Dans le secteur spatial, en 2015, les startups ont levé 1,8 Md$ aux États-Unis (SpaceX et OneWeb essentiellement). C'est un changement car, au début des années 2010, le spatial était perçu comme trop risqué. Les retours sur investissements étaient trop incertains mais certaines success stories portent aujourd'hui le marché. En 2014, Google a racheté Skybox Imaging pour 500 millions de dollars.

Après, en matière de financement, quel que soit le secteur, les startups trouvent les mêmes fonds. La seule différence, dans le secteur spatial, notamment dans les infrastructures, ce sont les coups de R&D énormes et donc les besoins qui en découlent. Les business angels ne sont pas suffisants et c'est là que les fonds de capital-risque ont toute leur place.

En Europe, les capitaux-risqueurs sont-ils aussi attiré par le secteur spatial qu'aux États-Unis ?

Je pense qu'aujourd'hui, les acteurs sont prêts. Cela va se faire dans le moyen terme mais les actions menées par le Cnes et les institutions vont permettre d'attirer les investisseurs. Comme je le disais, la particularité de la France, c'est l'importance du secteur public, au travers de BPI France notamment. Si ces financements sont gérés comme il le faut, cela peut avoir un effet de levier. Et puis, les fonds de capital-risque sont pragmatiques et s'ils voient qu'il y a des succès aux États-Unis, ils n'hésiteront pas longtemps. Mais il faut comprendre qu'il y a un risque énorme dans ces financements et, comme certains fonds de capital-risque sont alimentés par des fonds de pension et que la BPI dispose de fonds publics, il y a aussi une grande responsabilité dans la manière de gérer les fonds.

On a parfois l'impression qu'il faut absolument lever des fonds dès le début pour être crédible auprès du milieu...

C'est vrai que pour les investisseurs, il est toujours plus rassurant d'avoir des sociétés qui lèvent des fonds. Mais on a de plus en plus d'entreprises qui ne lèvent pas de fonds car elles n'en ont pas besoin pour leur développement. Certaines sont aussi plus sélectives sur les fonds qui rentrent au capital. Cela dépend des secteurs. Pour une startup de techno pure et dure, il y a énormément de coûts, donc peu d'alternative à la levée de fonds rapide.
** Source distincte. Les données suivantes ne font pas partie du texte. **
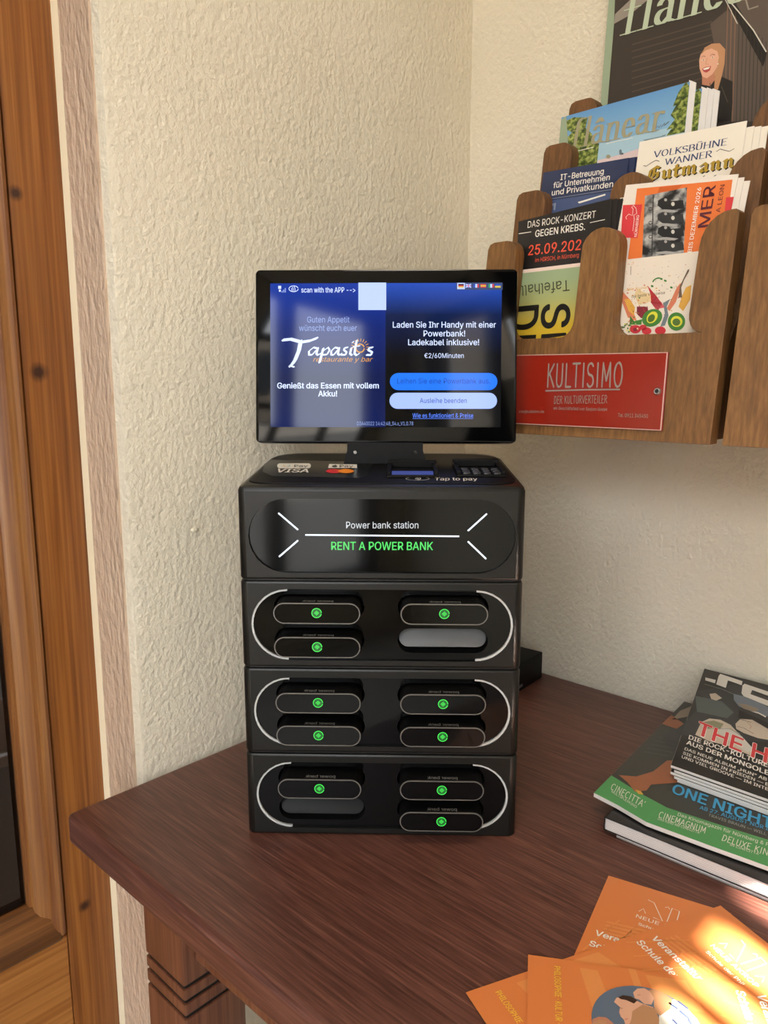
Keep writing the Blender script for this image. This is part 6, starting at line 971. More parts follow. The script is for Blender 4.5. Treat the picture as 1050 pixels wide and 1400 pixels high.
GREENLED = plain('green_led', '#0a2a10', 0.4, emit='#3bd44c', es=1.1)
GREENDIM = plain('green_led_field', '#062008', 0.4, emit='#0c5a1c', es=0.8)
BANKTXT = plain('grey_lettering', '#a5a29c', 0.4)
MC['p_bw'] = mottle('band_photo', ((0.40,'#1c1c1d'),(0.47,'#5a5a5a'),(0.53,'#8c8b89'),(0.62,'#b9b7b2')), 75, 0.35, 3)
MC['leaf'] = mottle('printed_foliage', ((0.36,'#2d3d1c'),(0.48,'#55662c'),(0.56,'#869245'),(0.68,'#a9b06a')), 230, 0.35, 5)

# ------------------------------------------------------------------ the room
def shell(name, boxes, mat):
    b=MB()
    for q in boxes: b.box(*q, mat)
    return struct(b.build(name, smooth=0))
shell('floor', [(-9,1.8,-9,1.8,-0.1,0.0)], plain('stone_floor','#9a948c',0.6))
shell('ceiling', [(-2.75,0.15,-2.35,0.25,2.7,2.8)], plain('white_ceiling','#e9e2d2',0.8))
wl=MB()
co=[(-0.54,0.25),(-0.54,0.022),(-0.5375,0.0145),(-0.53,0.011),(-0.3,0.0105),(0.15,0.0105),(0.15,0.25)]
wl.loft([[(x,y,0.0) for x,y in co],[(x,y,2.7) for x,y in co]], WALL)
wl.box(-2.75,-0.54,0.011,0.25,2.12,2.7,WALL); wl.box(-2.75,-1.47,0.011,0.25,0,2.12,WALL)
wl.ball((-0.4655,0.011,1.0108),0.005,WALL,12,(1,0.6,0.6))       # small plaster lump
struct(wl.build('wall_left', smooth=40))
shell('wall_right', [(0.0,0.15,-2.35,0.0105,0,2.7)], WALL)
# glossy painted return of the wall beside the door, with its cream filler bead
tr=MB(); tr.box(-0.5425,-0.54,0.024,0.092,0,2.12,REVEAL); struct(tr.build('trim_1'))
tb=MB(); pr=[(-0.5395,0.0752),(-0.5395,0.0905),(-0.5450,0.0905),(-0.5428,0.0820)]
tb.loft([[(x,y,0.0) for x,y in pr],[(x,y,2.12) for x,y in pr]], BEAD); struct(tb.build('trim_2'))
# glazed pine door
DO=empty('door_1', Matrix.Translation((-1.0,0.09,0.0))); struct(DO)
b=MB(); b.prism(rrect(-0.5970,-0.5425,0.0905,0.135,0.002,2),0.0,2.10,PINE); b.build('stile',DO)
b=MB(); b.prism(rrect(-1.46,-1.36,0.0905,0.135,0.002,2),0.0,2.10,PINE); b.build('stile',DO)
b=MB(); b.box(-1.36,-0.5972,0.0905,0.135,0.03,0.566,PINEX); b.box(-1.36,-0.5972,0.0905,0.135,2.0,2.10,PINEX); b.build('rail',DO,bevel=0.002)
pf=[(-0.5985,0.132),(-0.5985,0.0905),(-0.6,0.0870),(-0.6035,0.0855),(-0.6075,0.0872),(-0.6100,0.0915),(-0.6105,0.0975),(-0.6200,0.1010),(-0.6240,0.1045),(-0.6250,0.1080),(-0.6275,0.1085),(-0.6285,0.1130),(-0.6285,0.132)]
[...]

La clé pour une startup reste de trouver la stratégie et le business model qui sont les bons, et les fonds suivront.

N'assiste-t-on pas cependant à un effet de mode autour des startups avec certaines entreprises qui lèvent des fonds sans avoir véritablement de business model ou de solution réellement innovante à proposer ?

Dans une startup, le business model évolue tout le temps. Et pour avoir vu de l'intérieur comment les business angels, les fonds de capital-risque ou les fonds publics décident d'investir, cela ne se fait pas sur un coup de dés. Ce n'est pas anodin. Il y a énormément de jeunes qui tapent à la porte des financeurs et peu repartent avec un chèque.